--- Start of DATA SECTION ---

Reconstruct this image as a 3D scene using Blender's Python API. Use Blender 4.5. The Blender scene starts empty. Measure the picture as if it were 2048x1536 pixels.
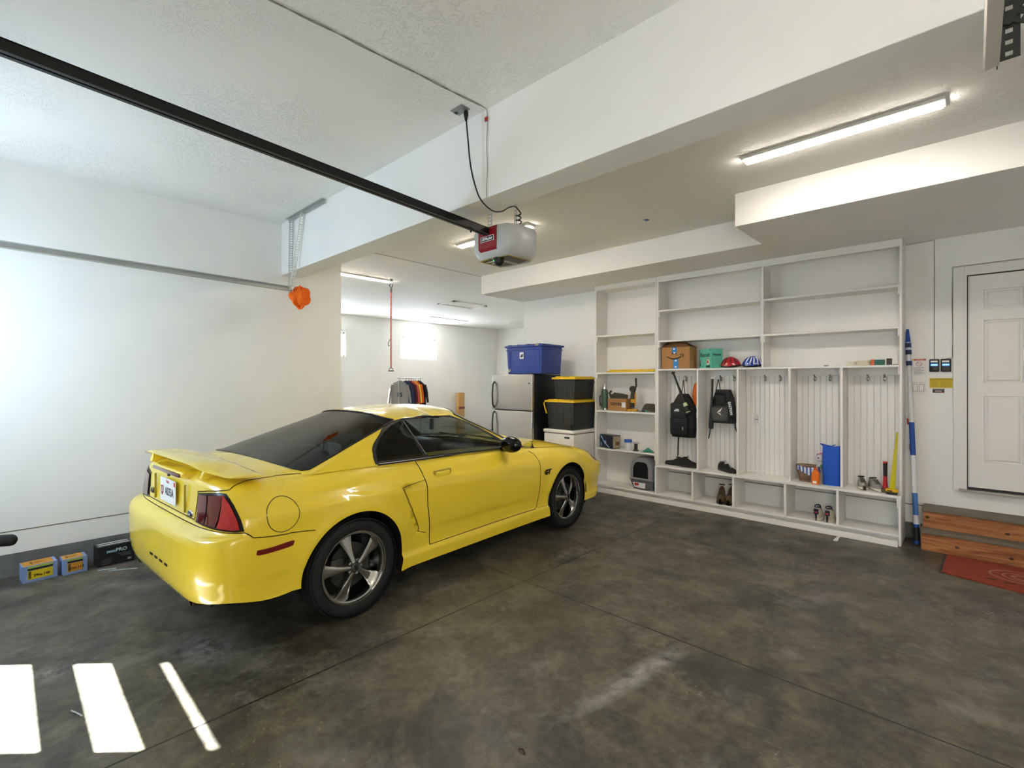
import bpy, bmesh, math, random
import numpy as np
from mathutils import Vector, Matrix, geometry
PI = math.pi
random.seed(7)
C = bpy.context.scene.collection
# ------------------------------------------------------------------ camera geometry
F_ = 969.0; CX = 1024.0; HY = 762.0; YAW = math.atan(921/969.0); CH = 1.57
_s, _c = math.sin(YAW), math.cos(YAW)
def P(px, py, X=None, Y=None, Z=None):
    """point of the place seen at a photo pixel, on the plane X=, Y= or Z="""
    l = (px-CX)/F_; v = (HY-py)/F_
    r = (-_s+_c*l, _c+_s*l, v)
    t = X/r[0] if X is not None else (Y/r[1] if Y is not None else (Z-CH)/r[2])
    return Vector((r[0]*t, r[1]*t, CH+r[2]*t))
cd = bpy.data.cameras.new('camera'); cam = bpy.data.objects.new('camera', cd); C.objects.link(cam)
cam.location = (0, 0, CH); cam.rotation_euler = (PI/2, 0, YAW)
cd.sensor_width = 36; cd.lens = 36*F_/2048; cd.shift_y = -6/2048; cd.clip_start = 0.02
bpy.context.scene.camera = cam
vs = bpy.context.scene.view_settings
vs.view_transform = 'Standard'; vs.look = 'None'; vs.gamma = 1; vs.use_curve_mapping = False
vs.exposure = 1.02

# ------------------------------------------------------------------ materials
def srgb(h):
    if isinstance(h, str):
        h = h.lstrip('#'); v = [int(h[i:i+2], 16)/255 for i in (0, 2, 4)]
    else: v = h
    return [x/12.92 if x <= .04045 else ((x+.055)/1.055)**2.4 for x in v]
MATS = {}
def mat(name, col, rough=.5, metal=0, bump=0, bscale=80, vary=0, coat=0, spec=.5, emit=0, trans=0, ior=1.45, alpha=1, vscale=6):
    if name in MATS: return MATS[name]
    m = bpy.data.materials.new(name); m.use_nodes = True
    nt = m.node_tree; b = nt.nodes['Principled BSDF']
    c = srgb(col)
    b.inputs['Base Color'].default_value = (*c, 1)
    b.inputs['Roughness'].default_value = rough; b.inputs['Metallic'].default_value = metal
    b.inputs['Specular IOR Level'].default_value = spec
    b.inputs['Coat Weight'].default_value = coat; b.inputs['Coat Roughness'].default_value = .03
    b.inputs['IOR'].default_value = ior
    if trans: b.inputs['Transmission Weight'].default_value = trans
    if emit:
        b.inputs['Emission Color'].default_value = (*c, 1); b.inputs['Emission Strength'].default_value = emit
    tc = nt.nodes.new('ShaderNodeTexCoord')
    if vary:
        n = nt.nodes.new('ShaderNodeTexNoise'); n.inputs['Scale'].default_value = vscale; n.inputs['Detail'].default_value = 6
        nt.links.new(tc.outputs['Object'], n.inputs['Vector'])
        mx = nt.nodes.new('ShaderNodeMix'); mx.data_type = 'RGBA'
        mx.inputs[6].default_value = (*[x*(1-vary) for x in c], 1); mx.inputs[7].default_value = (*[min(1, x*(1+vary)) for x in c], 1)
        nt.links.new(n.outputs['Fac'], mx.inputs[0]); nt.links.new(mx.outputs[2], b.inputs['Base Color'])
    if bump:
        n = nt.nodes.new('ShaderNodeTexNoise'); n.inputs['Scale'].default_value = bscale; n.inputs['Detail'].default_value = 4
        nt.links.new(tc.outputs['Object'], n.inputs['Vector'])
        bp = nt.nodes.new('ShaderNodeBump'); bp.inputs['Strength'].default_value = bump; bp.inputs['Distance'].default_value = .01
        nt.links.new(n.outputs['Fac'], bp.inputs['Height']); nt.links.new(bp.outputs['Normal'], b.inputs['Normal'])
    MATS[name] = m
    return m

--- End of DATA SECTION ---

* [WHAT NEEDS TO BE DONE]: Each line above is to be copied verbatim. Drop any image from the copy.

* [TASK ANSWER]:
Reconstruct this image as a 3D scene using Blender's Python API. Use Blender 4.5. The Blender scene starts empty. Measure the picture as if it were 2048x1536 pixels.
import bpy, bmesh, math, random
import numpy as np
from mathutils import Vector, Matrix, geometry
PI = math.pi
random.seed(7)
C = bpy.context.scene.collection
# ------------------------------------------------------------------ camera geometry
F_ = 969.0; CX = 1024.0; HY = 762.0; YAW = math.atan(921/969.0); CH = 1.57
_s, _c = math.sin(YAW), math.cos(YAW)
def P(px, py, X=None, Y=None, Z=None):
    """point of the place seen at a photo pixel, on the plane X=, Y= or Z="""
    l = (px-CX)/F_; v = (HY-py)/F_
    r = (-_s+_c*l, _c+_s*l, v)
    t = X/r[0] if X is not None else (Y/r[1] if Y is not None else (Z-CH)/r[2])
    return Vector((r[0]*t, r[1]*t, CH+r[2]*t))
cd = bpy.data.cameras.new('camera'); cam = bpy.data.objects.new('camera', cd); C.objects.link(cam)
cam.location = (0, 0, CH); cam.rotation_euler = (PI/2, 0, YAW)
cd.sensor_width = 36; cd.lens = 36*F_/2048; cd.shift_y = -6/2048; cd.clip_start = 0.02
bpy.context.scene.camera = cam
vs = bpy.context.scene.view_settings
vs.view_transform = 'Standard'; vs.look = 'None'; vs.gamma = 1; vs.use_curve_mapping = False
vs.exposure = 1.02

# ------------------------------------------------------------------ materials
def srgb(h):
    if isinstance(h, str):
        h = h.lstrip('#'); v = [int(h[i:i+2], 16)/255 for i in (0, 2, 4)]
    else: v = h
    return [x/12.92 if x <= .04045 else ((x+.055)/1.055)**2.4 for x in v]
MATS = {}
def mat(name, col, rough=.5, metal=0, bump=0, bscale=80, vary=0, coat=0, spec=.5, emit=0, trans=0, ior=1.45, alpha=1, vscale=6):
    if name in MATS: return MATS[name]
    m = bpy.data.materials.new(name); m.use_nodes = True
    nt = m.node_tree; b = nt.nodes['Principled BSDF']
    c = srgb(col)
    b.inputs['Base Color'].default_value = (*c, 1)
    b.inputs['Roughness'].default_value = rough; b.inputs['Metallic'].default_value = metal
    b.inputs['Specular IOR Level'].default_value = spec
    b.inputs['Coat Weight'].default_value = coat; b.inputs['Coat Roughness'].default_value = .03
    b.inputs['IOR'].default_value = ior
    if trans: b.inputs['Transmission Weight'].default_value = trans
    if emit:
        b.inputs['Emission Color'].default_value = (*c, 1); b.inputs['Emission Strength'].default_value = emit
    tc = nt.nodes.new('ShaderNodeTexCoord')
    if vary:
        n = nt.nodes.new('ShaderNodeTexNoise'); n.inputs['Scale'].default_value = vscale; n.inputs['Detail'].default_value = 6
        nt.links.new(tc.outputs['Object'], n.inputs['Vector'])
        mx = nt.nodes.new('ShaderNodeMix'); mx.data_type = 'RGBA'
        mx.inputs[6].default_value = (*[x*(1-vary) for x in c], 1); mx.inputs[7].default_value = (*[min(1, x*(1+vary)) for x in c], 1)
        nt.links.new(n.outputs['Fac'], mx.inputs[0]); nt.links.new(mx.outputs[2], b.inputs['Base Color'])
    if bump:
        n = nt.nodes.new('ShaderNodeTexNoise'); n.inputs['Scale'].default_value = bscale; n.inputs['Detail'].default_value = 4
        nt.links.new(tc.outputs['Object'], n.inputs['Vector'])
        bp = nt.nodes.new('ShaderNodeBump'); bp.inputs['Strength'].default_value = bump; bp.inputs['Distance'].default_value = .01
        nt.links.new(n.outputs['Fac'], bp.inputs['Height']); nt.links.new(bp.outputs['Normal'], b.inputs['Normal'])
    MATS[name] = m
    return m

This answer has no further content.